There are many keys to a successful IPO with a number of critical phases. Before starting the whole process it is advisable to get a better understanding of the required changes to the business processes, demands on resources, time, marketing and capital structure involved before you go ahead by performing an IPO readiness scan.
An IPO presents challenges of varying degrees of difficulty and may include the
following:
- preparing a robust and credible business plan;
- improving standards of corporate governance;
- preparing a financial track record;
- coordinating various legal, financial advisors and investment bankers;
- performing a transition from local accounting principles to International Financial Reporting Standards (IFRS) or US generally accepted accounting principles (US GAAP);
- preparing and verifying the prospectus;
- agreeing on an appropriate capital structure;
- preparing for a due diligence;
- marketing road shows to institutions.
Apart from changing market conditions, which are outside a company’s control,
most delays in IPO processes can be eliminated or reduced with proper planning,
disciplined allocation of resources, coordination and execution.
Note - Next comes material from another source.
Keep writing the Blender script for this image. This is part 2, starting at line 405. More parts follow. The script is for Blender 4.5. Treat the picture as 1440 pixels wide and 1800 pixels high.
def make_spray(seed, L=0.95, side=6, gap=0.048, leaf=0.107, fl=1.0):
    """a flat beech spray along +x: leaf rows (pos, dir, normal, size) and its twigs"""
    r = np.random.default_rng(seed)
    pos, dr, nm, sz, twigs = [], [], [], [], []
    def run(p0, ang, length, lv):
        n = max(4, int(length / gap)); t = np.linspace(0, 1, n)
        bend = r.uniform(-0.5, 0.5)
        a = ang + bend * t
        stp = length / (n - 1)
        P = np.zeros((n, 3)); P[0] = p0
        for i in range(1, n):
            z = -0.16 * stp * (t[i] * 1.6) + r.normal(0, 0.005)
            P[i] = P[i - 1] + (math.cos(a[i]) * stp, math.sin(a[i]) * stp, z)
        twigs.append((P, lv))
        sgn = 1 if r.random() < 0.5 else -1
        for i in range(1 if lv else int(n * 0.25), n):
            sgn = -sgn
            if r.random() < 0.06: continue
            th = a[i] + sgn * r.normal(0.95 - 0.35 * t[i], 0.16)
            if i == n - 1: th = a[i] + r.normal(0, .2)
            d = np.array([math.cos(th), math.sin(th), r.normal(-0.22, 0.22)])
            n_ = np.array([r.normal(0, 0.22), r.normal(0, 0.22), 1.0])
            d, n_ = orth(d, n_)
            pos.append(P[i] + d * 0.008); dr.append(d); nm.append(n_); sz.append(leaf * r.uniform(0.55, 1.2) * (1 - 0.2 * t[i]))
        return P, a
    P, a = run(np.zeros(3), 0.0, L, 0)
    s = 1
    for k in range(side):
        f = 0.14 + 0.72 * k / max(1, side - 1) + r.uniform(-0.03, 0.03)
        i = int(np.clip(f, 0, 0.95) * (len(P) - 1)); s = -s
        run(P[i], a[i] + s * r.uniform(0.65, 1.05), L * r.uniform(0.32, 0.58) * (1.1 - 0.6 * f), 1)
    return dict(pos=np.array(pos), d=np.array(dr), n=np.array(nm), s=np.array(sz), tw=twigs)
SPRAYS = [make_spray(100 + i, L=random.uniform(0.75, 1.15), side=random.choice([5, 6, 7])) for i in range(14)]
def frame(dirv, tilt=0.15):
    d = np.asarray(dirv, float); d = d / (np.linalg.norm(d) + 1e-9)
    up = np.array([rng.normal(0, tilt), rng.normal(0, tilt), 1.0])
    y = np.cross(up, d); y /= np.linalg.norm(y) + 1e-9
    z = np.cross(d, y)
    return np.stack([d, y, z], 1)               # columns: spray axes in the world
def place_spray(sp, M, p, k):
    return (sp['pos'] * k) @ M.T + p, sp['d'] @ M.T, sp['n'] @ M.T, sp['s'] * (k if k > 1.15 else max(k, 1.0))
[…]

An important decision to make is where to list the shares. Although with current technologies the world may be your market, every stock exchange will have different advantages and disadvantages for different companies. Consider factors such as:
- regulations of the various stock exchanges and local regulators;
- political climate;
- public awareness of the company in one area;
- taxation;
- planning as well as admission requirements;
- liquidity and trading volumes;
- listing.
A common and advantageous structure could be the establishment of a Dutch N.V. holding company with a listing of the N.V. shares elsewhere in Europe or the USA.